Skip to content

Super tankers: election fodder

Dear Editor,

It is election time again! And what a privilege to live in a democracy where the individual is given the opportunity to vote for his or her candidate of choice.

If I may be allowed to express an opinion this early in the campaign: as far as I can see it, the party system as we have inherited it from the 19th (and before) century is more or less meaningless and outdated.  Every party today knows that we must look after the poor and unemployed and those having fallen on hard times for whatever reason.

What is important in my opinion are the big issues or our time, and this is where the voter should voice their opinion and question the candidates at the pre-election meetings.

For me, there is one big issue federally. I would like to be assured that there will be no super oil tankers endangering our pristine inland waters of the northern west coast. If that dirty oil should and must go anywhere, it should go by land (pipeline) to the U.S., considering how tenuous the supply from the Middle East.  Since the U.S. is by far the most important trading partner, surely we must make sure the US. is supplied with oil and not to feed the three billion people of India and China with oil, so they can rival the lifestyle of a by-gone age of America that is increasingly unsustainable.
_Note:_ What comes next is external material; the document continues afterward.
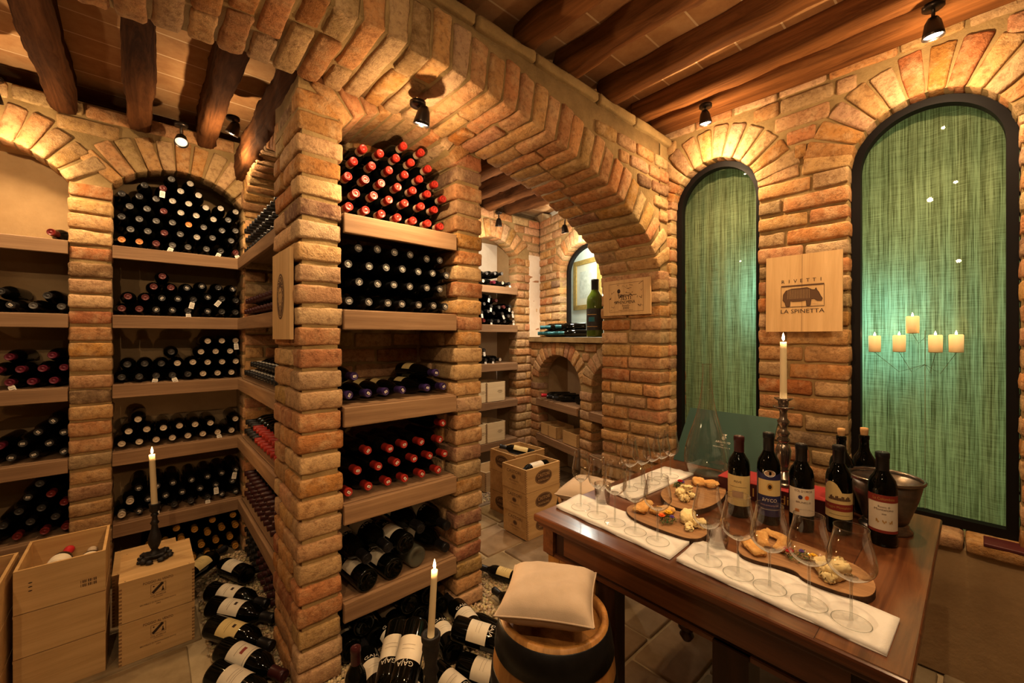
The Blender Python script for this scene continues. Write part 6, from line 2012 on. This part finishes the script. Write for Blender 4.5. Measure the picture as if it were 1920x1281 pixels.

Ghandi once said: “God help India if they industrialize American fashion.”  He realized that if it takes $1 million of investment to create a pulp mill to create one job, there can never be enough money to create employment for everyone. Hence, these countries with these huge populations must find a solution in a lower tier economic system.

An old-fashioned and undisciplined American-inspired capitalist system that gave our generation an unheard of easy  life, but depended on the easy availability of oil and coal, that system is not sustainable, when you consider that China and India combined are almost ten times the population of the U.S..

No dirty Alberta oil in pipelines to the west coast to be shipped to Asia in super tankers three times the length of football fields.  The disasters of recent years should be warning enough.